Se “justifica” al pecador gracias al cambio de palabras, a la búsqueda de excusas interminables, a sofismas que no tienen otro fin que suavizar una supuesta rigidez de la ley. Una brusca inversión de cómo la fe cristiana, enraizada en la Antigua Alianza, ha entendido y vivido siempre la ley de Dios: un yugo que libera, una carga que levanta, un alimento amargo que cura. La Regla de San Benito, que forjó la cristiandad latina, expresaba con profunda sabiduría la dinámica de la ley de Dios que guía a la salvación: “Si (...) se introduce algo un poco más riguroso (paululum restrictius), no te dejes embargar inmediatamente por el temor y no te desvíes del camino de la salvación, un camino que no puede sino ser estrecho al principio.
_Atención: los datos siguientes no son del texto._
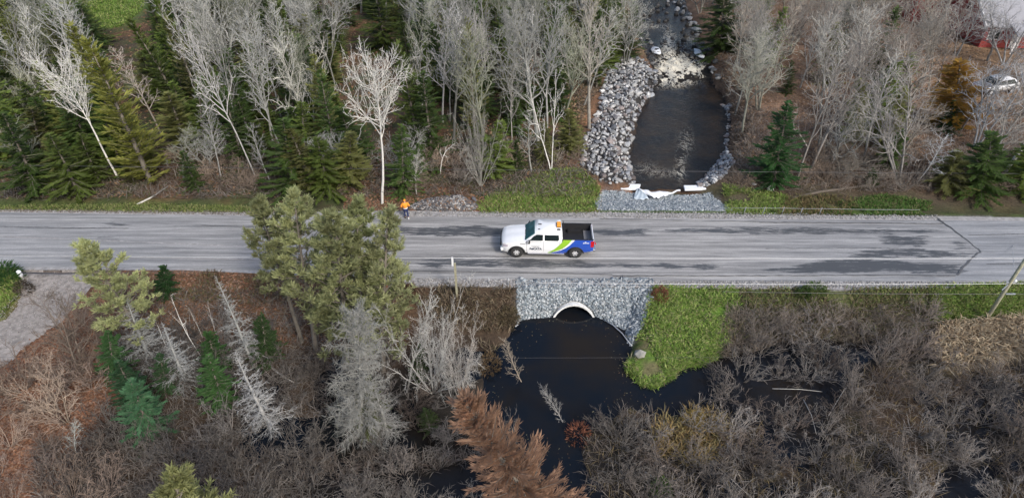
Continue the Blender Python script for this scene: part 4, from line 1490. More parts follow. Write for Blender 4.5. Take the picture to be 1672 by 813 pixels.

Si prosigues (...) tu corazón se ensanchará, y correrás por la senda de los mandamientos de Dios con inefable dulzura de amor” (RB, Prólogo, 47-49).
Porque cuando uno persevera en suplicar al Señor que venga en nuestra ayuda, para que le amemos cumpliendo sus mandamientos, viene la gracia, entra en los estrechos recovecos de nuestro corazón encogido y lo sana, hasta que se ensancha desmesuradamente. Y así, verdaderamente, “ya no se peca, mientras que antes se pecaba”, porque el hombre está curado. Son la via veritatis y la via orationis et pœnitentiæ las que conducen a la auténtica via caritatis; no los ajustes jesuíticos postizos, mediocres y presuntuosos.
El hombre no necesita estos artificios, sino los mandatos de Dios y de su gracia. Pues sólo de ellos afirma la Escritura: “La ley del Señor es perfecta, refresca el alma (...). Los mandatos del Señor son justos, alegran el corazón; los mandatos del Señor son claros, iluminan los ojos” (Sal 19,8-9).